The task:
Restate exactly the lines of the entries below, beginning with the first and ending with the line that holds "A.socket(170, 190, 8);". Pictures are not copied.

Available data:
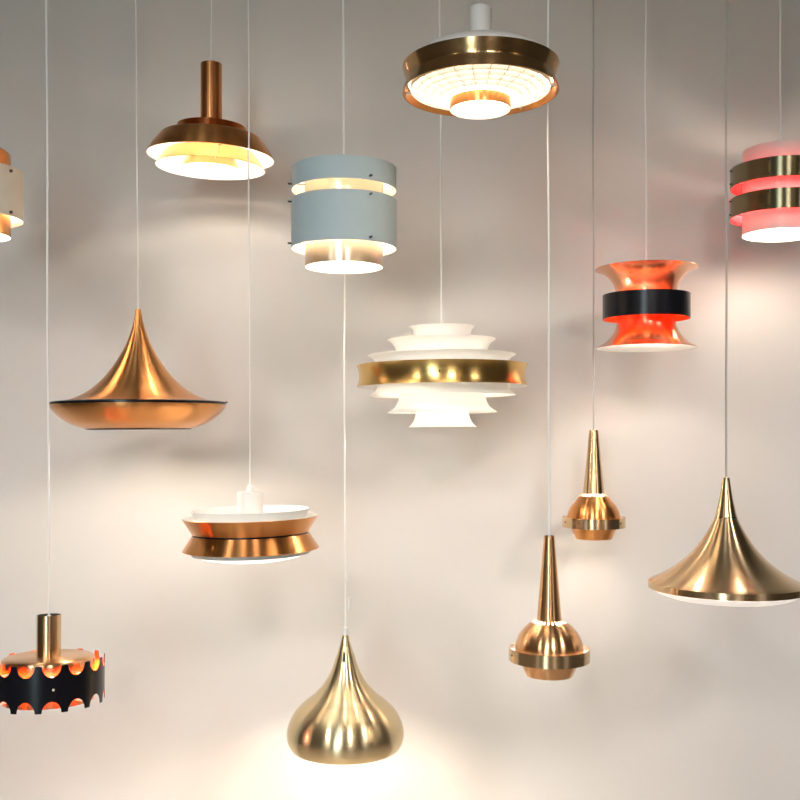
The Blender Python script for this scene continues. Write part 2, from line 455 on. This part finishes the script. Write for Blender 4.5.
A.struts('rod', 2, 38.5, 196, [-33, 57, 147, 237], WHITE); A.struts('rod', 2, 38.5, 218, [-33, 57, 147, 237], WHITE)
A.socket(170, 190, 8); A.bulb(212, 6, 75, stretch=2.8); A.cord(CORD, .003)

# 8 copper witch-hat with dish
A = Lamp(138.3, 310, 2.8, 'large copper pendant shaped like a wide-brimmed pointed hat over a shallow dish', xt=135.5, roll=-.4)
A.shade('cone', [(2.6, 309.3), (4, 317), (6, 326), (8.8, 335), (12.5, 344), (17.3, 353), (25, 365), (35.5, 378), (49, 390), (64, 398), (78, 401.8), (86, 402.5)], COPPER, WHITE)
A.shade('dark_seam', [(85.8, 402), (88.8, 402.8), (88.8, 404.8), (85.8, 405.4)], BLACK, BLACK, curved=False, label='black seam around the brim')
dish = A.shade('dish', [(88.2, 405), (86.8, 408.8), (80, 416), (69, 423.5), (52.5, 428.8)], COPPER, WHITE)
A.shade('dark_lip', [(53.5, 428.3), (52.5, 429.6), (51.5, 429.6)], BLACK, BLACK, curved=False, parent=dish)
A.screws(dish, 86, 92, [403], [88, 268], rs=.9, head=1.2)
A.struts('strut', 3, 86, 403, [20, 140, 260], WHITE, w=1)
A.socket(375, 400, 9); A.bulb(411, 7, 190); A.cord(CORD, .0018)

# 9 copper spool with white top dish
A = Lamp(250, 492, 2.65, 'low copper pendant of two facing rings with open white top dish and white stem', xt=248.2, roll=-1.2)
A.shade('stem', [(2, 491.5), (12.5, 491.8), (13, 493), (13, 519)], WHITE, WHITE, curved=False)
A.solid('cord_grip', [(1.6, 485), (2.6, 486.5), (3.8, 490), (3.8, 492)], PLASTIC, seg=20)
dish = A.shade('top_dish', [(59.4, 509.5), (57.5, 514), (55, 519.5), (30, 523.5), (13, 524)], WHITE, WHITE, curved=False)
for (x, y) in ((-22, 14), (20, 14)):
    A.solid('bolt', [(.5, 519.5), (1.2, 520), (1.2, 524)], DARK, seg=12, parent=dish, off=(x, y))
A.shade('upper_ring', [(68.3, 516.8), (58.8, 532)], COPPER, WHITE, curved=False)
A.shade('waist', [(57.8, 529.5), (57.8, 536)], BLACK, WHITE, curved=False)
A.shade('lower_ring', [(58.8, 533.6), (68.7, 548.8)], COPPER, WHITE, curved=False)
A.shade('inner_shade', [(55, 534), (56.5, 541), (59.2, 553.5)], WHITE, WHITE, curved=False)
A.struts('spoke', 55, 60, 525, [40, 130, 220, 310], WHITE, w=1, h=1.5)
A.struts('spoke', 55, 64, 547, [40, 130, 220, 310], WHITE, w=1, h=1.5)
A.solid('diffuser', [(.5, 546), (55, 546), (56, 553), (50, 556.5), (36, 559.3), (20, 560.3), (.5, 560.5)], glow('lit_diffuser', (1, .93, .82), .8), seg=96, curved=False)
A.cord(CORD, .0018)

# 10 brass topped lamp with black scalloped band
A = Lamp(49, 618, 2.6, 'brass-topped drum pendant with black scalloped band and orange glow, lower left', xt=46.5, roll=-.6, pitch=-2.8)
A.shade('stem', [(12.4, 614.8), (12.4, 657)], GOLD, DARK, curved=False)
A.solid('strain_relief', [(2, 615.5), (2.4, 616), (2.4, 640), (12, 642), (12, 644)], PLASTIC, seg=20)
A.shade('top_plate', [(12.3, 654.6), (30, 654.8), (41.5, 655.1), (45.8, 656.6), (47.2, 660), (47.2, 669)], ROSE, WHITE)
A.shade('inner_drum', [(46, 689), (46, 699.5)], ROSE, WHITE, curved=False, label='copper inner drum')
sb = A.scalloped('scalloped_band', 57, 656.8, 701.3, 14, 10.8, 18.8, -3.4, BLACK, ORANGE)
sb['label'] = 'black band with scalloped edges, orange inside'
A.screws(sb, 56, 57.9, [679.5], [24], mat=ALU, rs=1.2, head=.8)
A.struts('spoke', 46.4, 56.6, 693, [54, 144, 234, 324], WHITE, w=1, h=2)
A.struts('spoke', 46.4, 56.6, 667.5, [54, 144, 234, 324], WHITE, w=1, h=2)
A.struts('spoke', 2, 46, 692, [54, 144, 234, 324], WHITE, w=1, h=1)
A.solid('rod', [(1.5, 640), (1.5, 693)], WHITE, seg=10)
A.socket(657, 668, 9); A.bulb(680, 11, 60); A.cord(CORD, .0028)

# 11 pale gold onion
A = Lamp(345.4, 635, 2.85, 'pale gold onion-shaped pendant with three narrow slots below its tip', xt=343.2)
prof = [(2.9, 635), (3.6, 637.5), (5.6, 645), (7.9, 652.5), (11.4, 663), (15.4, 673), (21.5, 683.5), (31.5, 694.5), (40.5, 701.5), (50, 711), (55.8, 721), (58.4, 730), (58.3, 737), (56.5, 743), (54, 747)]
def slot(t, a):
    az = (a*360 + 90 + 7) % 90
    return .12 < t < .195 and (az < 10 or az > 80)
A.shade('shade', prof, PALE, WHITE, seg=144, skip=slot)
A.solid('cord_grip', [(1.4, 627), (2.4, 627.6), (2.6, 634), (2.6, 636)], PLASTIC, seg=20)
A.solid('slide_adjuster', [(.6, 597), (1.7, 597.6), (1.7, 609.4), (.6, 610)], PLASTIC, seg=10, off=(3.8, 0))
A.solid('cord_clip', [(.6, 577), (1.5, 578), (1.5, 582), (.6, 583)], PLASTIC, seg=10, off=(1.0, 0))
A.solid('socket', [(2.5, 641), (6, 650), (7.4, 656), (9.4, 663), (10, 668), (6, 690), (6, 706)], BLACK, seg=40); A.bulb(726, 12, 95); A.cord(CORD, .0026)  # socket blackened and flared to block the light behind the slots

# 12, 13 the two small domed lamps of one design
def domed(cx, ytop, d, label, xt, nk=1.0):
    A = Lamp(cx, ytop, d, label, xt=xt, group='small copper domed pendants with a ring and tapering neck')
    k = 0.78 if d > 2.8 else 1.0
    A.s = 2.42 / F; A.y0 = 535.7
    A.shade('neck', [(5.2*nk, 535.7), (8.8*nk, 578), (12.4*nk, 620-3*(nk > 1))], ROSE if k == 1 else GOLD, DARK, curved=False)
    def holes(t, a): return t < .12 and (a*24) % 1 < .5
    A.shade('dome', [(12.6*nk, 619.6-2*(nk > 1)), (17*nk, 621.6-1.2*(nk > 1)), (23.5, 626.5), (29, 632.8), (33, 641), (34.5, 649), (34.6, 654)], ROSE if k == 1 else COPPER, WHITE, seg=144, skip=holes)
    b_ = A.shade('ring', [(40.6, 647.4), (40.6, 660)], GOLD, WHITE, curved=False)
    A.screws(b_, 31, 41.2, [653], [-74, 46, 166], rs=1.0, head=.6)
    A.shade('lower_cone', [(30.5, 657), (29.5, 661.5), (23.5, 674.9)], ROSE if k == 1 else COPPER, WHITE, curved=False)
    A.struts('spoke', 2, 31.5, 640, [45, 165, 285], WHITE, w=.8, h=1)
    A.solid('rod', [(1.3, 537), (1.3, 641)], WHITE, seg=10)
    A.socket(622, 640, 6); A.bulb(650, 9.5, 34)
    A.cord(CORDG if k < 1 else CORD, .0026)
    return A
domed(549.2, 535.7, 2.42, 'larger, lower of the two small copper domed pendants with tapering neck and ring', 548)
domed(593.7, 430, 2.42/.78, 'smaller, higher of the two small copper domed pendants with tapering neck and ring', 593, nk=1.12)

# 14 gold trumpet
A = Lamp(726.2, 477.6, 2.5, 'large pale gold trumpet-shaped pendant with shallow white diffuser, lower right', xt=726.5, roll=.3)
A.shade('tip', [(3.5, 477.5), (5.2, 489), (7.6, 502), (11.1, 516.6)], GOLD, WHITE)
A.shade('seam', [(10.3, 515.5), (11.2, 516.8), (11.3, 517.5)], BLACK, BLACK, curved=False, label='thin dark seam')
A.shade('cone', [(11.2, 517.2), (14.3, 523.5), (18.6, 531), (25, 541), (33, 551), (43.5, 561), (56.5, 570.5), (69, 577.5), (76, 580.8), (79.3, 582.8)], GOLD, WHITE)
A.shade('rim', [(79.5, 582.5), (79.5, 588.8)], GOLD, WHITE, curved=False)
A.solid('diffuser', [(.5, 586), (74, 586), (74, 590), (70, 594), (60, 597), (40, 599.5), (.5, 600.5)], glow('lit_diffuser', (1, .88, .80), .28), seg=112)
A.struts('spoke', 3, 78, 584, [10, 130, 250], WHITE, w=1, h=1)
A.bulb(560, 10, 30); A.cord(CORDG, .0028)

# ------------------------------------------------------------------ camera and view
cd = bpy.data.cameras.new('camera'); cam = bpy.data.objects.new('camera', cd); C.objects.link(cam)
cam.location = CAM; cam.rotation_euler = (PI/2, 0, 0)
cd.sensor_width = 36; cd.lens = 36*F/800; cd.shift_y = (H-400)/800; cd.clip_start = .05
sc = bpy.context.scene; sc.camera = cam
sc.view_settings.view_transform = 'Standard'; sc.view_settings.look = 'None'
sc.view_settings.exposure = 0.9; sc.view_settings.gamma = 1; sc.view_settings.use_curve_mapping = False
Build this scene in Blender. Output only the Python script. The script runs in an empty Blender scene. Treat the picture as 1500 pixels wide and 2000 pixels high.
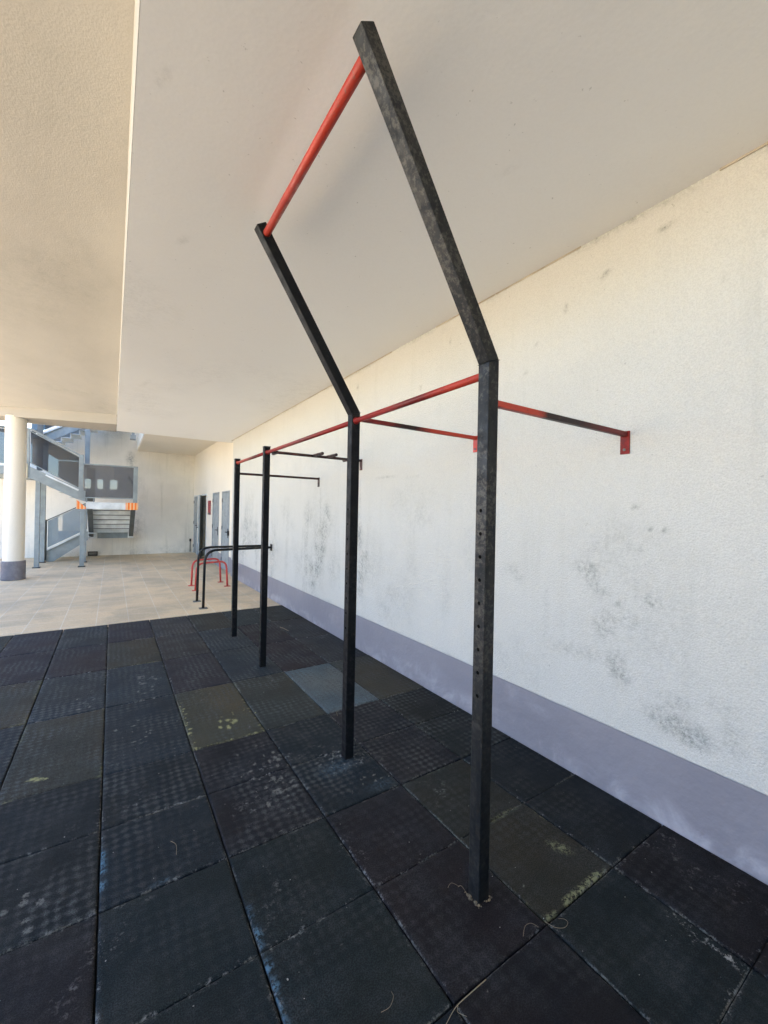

The response:
The Blender Python script for this scene continues. Write part 2, from line 455 on. This part finishes the script. Write for Blender 4.5.
A.struts('rod', 2, 38.5, 196, [-33, 57, 147, 237], WHITE); A.struts('rod', 2, 38.5, 218, [-33, 57, 147, 237], WHITE)
A.socket(170, 190, 8); A.bulb(212, 6, 75, stretch=2.8); A.cord(CORD, .003)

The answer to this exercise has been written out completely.